An American Abroad

Toroverde Nature Adventure Park

I’ve been hosting family and friends recently. When my son Josh and his girlfriend Jessica came to Puerto Rico for a visit last weekend, we went to the Toroverde Nature Adventure Park in Orocovis, a community perched high up in the mountains in the center of the island. Toroverde really doesn’t offer much in terms of “nature.” By my definition, it doesn’t really provide an “adventure” either. But what it does offer is ziplining. And it does that very well. In addition to its Puerto Rico location, Toroverde operates another zipline facility in Ras al-Khaimah, one of the seven emirates that comprise the UAE.

I was impressed by the operation and its staff. They projected competence, assurance, and fun in well-nigh perfect proportions. The effect was to calm the jitters of the nervous while nurturing the spirit of the fun-seekers.

It was a fun, almost relaxing experience. We did seven different zipline runs, each one of which was a little bigger than the one before. I didn’t feel any fear, just the thrill of riding down a wire hundreds of feet above the valleys below.
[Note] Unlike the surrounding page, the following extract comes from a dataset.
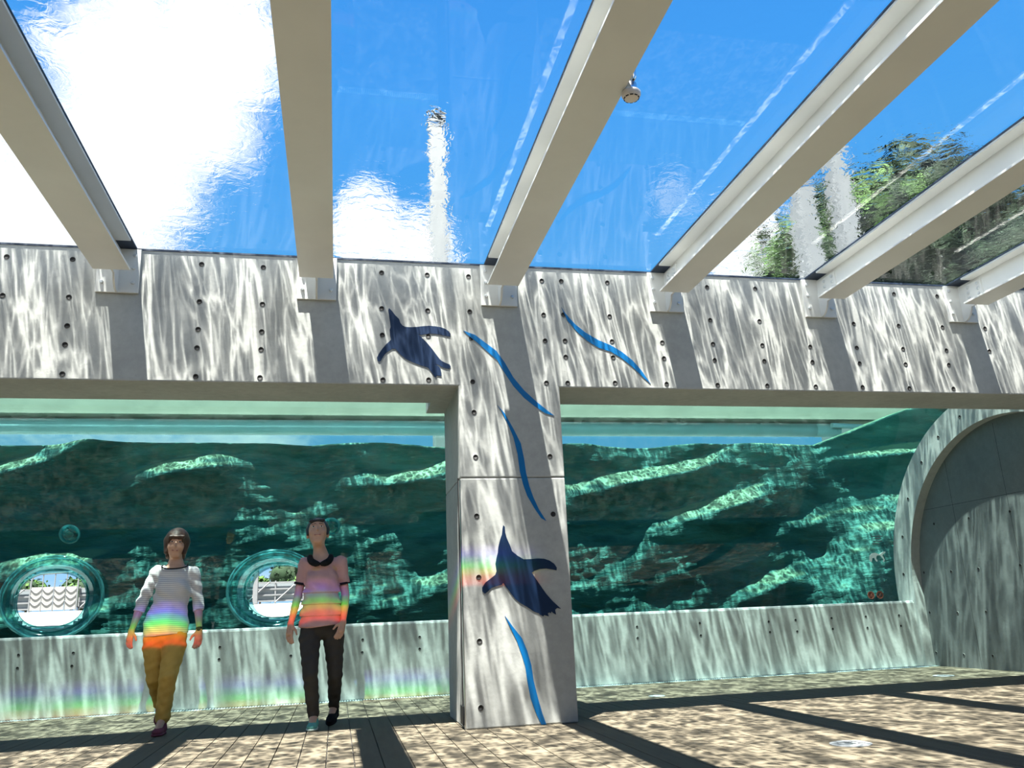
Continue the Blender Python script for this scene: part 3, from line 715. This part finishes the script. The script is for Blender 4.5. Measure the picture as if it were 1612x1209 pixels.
def tree(x, y, z0, h, w, mat, label, n=1400, leaf=0.25, trunk=True, group='trees outside'):
    r = empty('tree', (x, y, z0)); tag(r, label, 'tree', group)
    blobs = [(rng.uniform(-.32, .32)*w, rng.uniform(-.3, .3)*w, h*rng.uniform(.45, .82), w*rng.uniform(.2, .34)) for _ in range(9)] + [(0, 0, h*.62, w*.40), (0, 0, h*.84, w*.2)]
    v = []; f = []
    for _ in range(n):
        bx, by, bz, br = blobs[rng.randrange(len(blobs))]
        d = Vector((rng.gauss(0, 1), rng.gauss(0, 1), rng.gauss(0, 1))).normalized()*br*rng.uniform(.75, 1.0)
        c = Vector((bx, by, bz)) + d
        a = Vector((rng.gauss(0, 1), rng.gauss(0, 1), rng.gauss(0, 1))).normalized(); b_ = a.cross(d).normalized()
        s_ = leaf*rng.uniform(.6, 1.3); k = len(v)
        v += [tuple(c + a*s_), tuple(c + b_*s_*.6), tuple(c - a*s_), tuple(c - b_*s_*.6)]; f.append((k, k+1, k+2, k+3))
    fo = MB().add(v, f).build('foliage', mat, r, False, False); fo['kind'] = 'stuff'
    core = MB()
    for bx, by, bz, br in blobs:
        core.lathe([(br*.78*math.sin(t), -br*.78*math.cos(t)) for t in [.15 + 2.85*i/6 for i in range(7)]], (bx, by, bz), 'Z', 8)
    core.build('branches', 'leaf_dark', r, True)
    MB().tube([(0, 0, 0), (.04*h, 0, h*.3), (0, 0, h*.62)], [h*.035, h*.028, h*.012], 8).build('trunk', 'bark', r)
    return r
TR = [(-15.2, 47, 2.0, 2.2, 2.6, 'leaf_light', 'light green bush beyond the fence at the left porthole edge'), (-13.4, 50, 2, 2.4, 3.0, 'leaf_light', 'light green tree showing left of the gate panel'),
      (-12.2, 52, 2, 2.3, 2.8, 'leaf_dark', 'dark green tree showing above the gate panel'), (-10.6, 48, 2, 4.0, 4.0, 'leaf_dark', 'tall dark tree right of the gate in the left porthole'),
      (-3.9, 46, 2, 1.9, 2.0, 'leaf_light', 'light green bush at the fence in the right porthole'), (-2.4, 50, 2, 3.2, 3.6, 'leaf_dark', 'dark tree in the middle of the right porthole view'),
      (-0.6, 50, 2, 5.0, 5.0, 'leaf_dark', 'tall dark wooded slope tree in the right porthole'), (-1.6, 46, 2, 1.9, 2.2, 'leaf_light', 'light green bush before the dark trees, right porthole')]
for x, y, z0, h, w, mt_, lb in TR: tree(x, y, z0 - .3, h*.85, w*.8, mt_, lb, 700, .12)
TB = [(14.6, 20.5, 3.0, 12.6, 5.0, 'leaf_light', 'green tree seen through the roof beside the right-hand posts'), (17.0, 20.0, 3, 14.3, 5.6, 'leaf_dark', 'tallest dark green tree seen through the roof on the right'),
      (19.6, 20.5, 3, 14.2, 6.0, 'leaf_dark', 'dark green tree seen through the roof near the right edge'), (22.5, 21, 3, 14.8, 6.5, 'leaf_dark', 'dark green tree at the far right through the roof'),
      (15.9, 18.6, 3, 9.6, 5.0, 'leaf_dark', 'low dark tree seen through the roof just above the header'), (19.0, 18.4, 3, 10.4, 6.0, 'leaf_dark', 'broad dark tree above the header, behind the right beams')]
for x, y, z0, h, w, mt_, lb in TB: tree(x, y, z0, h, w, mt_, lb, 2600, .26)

# ================================================================== PEOPLE
class Field:
    """signed distance field on a grid, blended from tapered capsules and ellipsoids, meshed with surface nets"""
    def __init__(s, lo, hi, h):
        s.lo = np.array(lo, float); s.h = h; s.n = np.ceil((np.array(hi) - s.lo)/h).astype(int) + 1
        s.F = np.full(s.n, 1.0, np.float32)
    def _grid(s, lo, hi):
        i0 = np.maximum(0, np.floor((lo - s.lo)/s.h).astype(int)); i1 = np.minimum(s.n, np.ceil((hi - s.lo)/s.h).astype(int) + 1)
        if np.any(i1 <= i0): return None
        ax = [s.lo[k] + s.h*np.arange(i0[k], i1[k]) for k in range(3)]
        return tuple(slice(i0[k], i1[k]) for k in range(3)), np.meshgrid(*ax, indexing='ij')
    def _merge(s, sl, d, k, sub=False):
        A = s.F[sl]; d = d.astype(np.float32)
        if sub: s.F[sl] = np.maximum(A, -d); return
        if k <= 0: s.F[sl] = np.minimum(A, d); return
        t = np.clip(.5 + .5*(A - d)/k, 0, 1); s.F[sl] = A*(1-t) + d*t - k*t*(1-t)
    def cap(s, a, b, r1, r2, k=.02, flat=1.0, sub=False):
        a = np.array(a, float); b = np.array(b, float); m = max(r1, r2) + k + 3*s.h
        g = s._grid(np.minimum(a, b) - m, np.maximum(a, b) + m)
        if g is None: return
        sl, (X, Y, Z) = g; sc_ = np.array([1, flat, 1.0]); A = a*sc_; B = b*sc_; ab = B - A
        px, py, pz = X - A[0], Y*flat - A[1], Z - A[2]
        t = np.clip((px*ab[0] + py*ab[1] + pz*ab[2])/max(1e-9, ab @ ab), 0, 1)
        d = np.sqrt((px - t*ab[0])**2 + (py - t*ab[1])**2 + (pz - t*ab[2])**2) - (r1 + (r2 - r1)*t)
        s._merge(sl, d/ (flat if flat > 1 else 1)**.5, k, sub)
    def ell(s, c, r, k=.02, R=None, sub=False):
        c = np.array(c, float); r = np.array(r, float); m = r.max() + k + 3*s.h
        g = s._grid(c - m, c + m)
        if g is None: return
        sl, (X, Y, Z) = g; P = np.stack([X - c[0], Y - c[1], Z - c[2]], -1)
        if R is not None: P = P @ R
        q = np.sqrt(((P/r)**2).sum(-1)); q2 = np.sqrt(((P/(r*r))**2).sum(-1)) + 1e-9
        s._merge(sl, q*(q - 1)/q2, k, sub)
    def chain(s, pts, rads, k=.02, flat=1.0):
        for i in range(len(pts)-1): s.cap(pts[i], pts[i+1], rads[i], rads[i+1], k if i == 0 or flat > 1 else min(k, .006), flat)
    def full(s): return s._grid(s.lo, s.lo + s.h*s.n)[1]
    def mesh(s, name, mat, parent, smooth_it=1):
        F = s.F; I = F < 0
        n = F.shape
        m = np.zeros((n[0]-1, n[1]-1, n[2]-1), np.int8); cs = [(a, b, c) for a in (0, 1) for b in (0, 1) for c in (0, 1)]
        for a, b, c in cs: m += I[a:n[0]-1+a, b:n[1]-1+b, c:n[2]-1+c]
        cell = np.argwhere((m > 0) & (m < 8)); idx = np.full(m.shape, -1, np.int64); idx[tuple(cell.T)] = np.arange(len(cell))
        val = np.stack([F[cell[:, 0]+a, cell[:, 1]+b, cell[:, 2]+c] for a, b, c in cs], 1)
        P = np.zeros((len(cell), 3)); cnt = np.zeros(len(cell))
        for i, A in enumerate(cs):
            for j, B in enumerate(cs):
                if j > i and sum(abs(x-y) for x, y in zip(A, B)) == 1:
                    w = (val[:, i] < 0) != (val[:, j] < 0)
                    t = np.where(w, val[:, i]/(val[:, i] - val[:, j] + 1e-12), 0)
                    P += np.where(w[:, None], np.array(A) + t[:, None]*(np.array(B) - np.array(A)), 0); cnt += w
        P = s.lo + s.h*(cell + P/np.maximum(cnt, 1)[:, None])
        faces = []
        for ax in range(3):
            sl0 = [slice(None)]*3; sl1 = [slice(None)]*3; sl0[ax] = slice(0, n[ax]-1); sl1[ax] = slice(1, n[ax])
            a_, b_ = I[tuple(sl0)], I[tuple(sl1)]
            o1, o2 = (ax+1) % 3, (ax+2) % 3
            for flip, cond in ((False, a_ & ~b_), (True, ~a_ & b_)):
                e = np.argwhere(cond); e = e[(e[:, o1] > 0) & (e[:, o2] > 0) & (e[:, o1] < n[o1]-1) & (e[:, o2] < n[o2]-1)]
                q = []
                for d1, d2 in ((1, 1), (0, 1), (0, 0), (1, 0)):
                    c = e.copy(); c[:, o1] -= d1; c[:, o2] -= d2; q.append(idx[c[:, 0], c[:, 1], c[:, 2]])
                q = np.stack(q, 1)
                if flip: q = q[:, ::-1]
                faces.append(q)
        Q = np.concatenate(faces); Q = Q[(Q >= 0).all(1)]
        for _ in range(smooth_it):
            S = np.zeros_like(P); C = np.zeros(len(P))
            for i in range(4):
                a_, b_ = Q[:, i], Q[:, (i+1) % 4]
                np.add.at(S, a_, P[b_]); np.add.at(S, b_, P[a_]); np.add.at(C, a_, 1); np.add.at(C, b_, 1)
            P = P*.5 + .5*S/np.maximum(C, 1)[:, None]
        me = bpy.data.meshes.new(name); me.from_pydata(P.tolist(), [], Q.tolist()); me.update()
        return link(name, me, mat, parent, True)

def cloth(name, col, rough=.85, bump=.002, bscale=30.0, var=.08): return principled(name, col, rough, 0, var, 8.0, bump, bscale, 0.2)
principled('skin', (0.56, 0.33, 0.225), 0.5, 0, 0.05, 20.0, spec=.35)
principled('hair_brown', (0.055, 0.026, 0.014), 0.45, 0, 0.4, 30.0, 0.003, 40.0, stretch=(3, 3, .5))
principled('hair_black', (0.012, 0.010, 0.010), 0.4, 0, 0.3, 30.0, 0.003, 40.0, stretch=(3, 3, .5))
principled('eye_dark', (0.012, 0.008, 0.007), 0.2); principled('eye_white', (0.65, 0.63, 0.6), 0.3); principled('lips', (0.36, 0.13, 0.11), 0.4)
cloth('mustard', (0.56, 0.36, 0.085)); cloth('dark_trousers', (0.050, 0.046, 0.042)); cloth('pink_cloth', (0.56, 0.33, 0.31)); cloth('black_cloth', (0.010, 0.010, 0.011))
cloth('shoe_maroon', (0.20, 0.055, 0.075)); cloth('shoe_teal', (0.14, 0.42, 0.36)); cloth('shoe_shaded', (0.008, 0.008, 0.009)); principled('sole_pale', (0.45, 0.55, 0.50), 0.7)
m, nt = new_mat('striped_cloth')
p = N(nt, 'BsdfPrincipled'); p.inputs['Roughness'].default_value = .85; p.inputs['Specular IOR Level'].default_value = .2
tc = N(nt, 'TexCoord'); sp = N(nt, 'SeparateXYZ'); nt.links.new(tc.outputs['Object'], sp.inputs[0])
w_ = math_(nt, 'SINE', math_(nt, 'MULTIPLY', sp.outputs[2], 2*math.pi/0.017))
nt.links.new(mixc(nt, maprange(nt, w_, 0.35, 0.75), (0.72, 0.70, 0.68), (0.42, 0.42, 0.46)), p.inputs['Base Color']); out(nt, p.outputs[0])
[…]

I began chatting with one of the other members of our group. She was a fellow motorcyclist who favors big boulevard cruisers. Then I noticed that she wore a bracelet that said “Pulse.” She’d said she was from Florida. I put two and two together and asked her if the bracelet was from the nightclub where the massacre happened two years ago. Yes, she said, and in fact she was one of the DJs who was working there on that awful night when 49 people were killed and 53 were wounded.

I was momentarily dumbstruck. What do you say to someone who’s lived through something like that? I told her about the vigil that took place in Toledo, Ohio and how profoundly the shooting had affected my circle of friends. She told me that many Puerto Ricans were among the Pulse victims and that there is a monument to them somewhere in San Juan. I plan to go searching for it.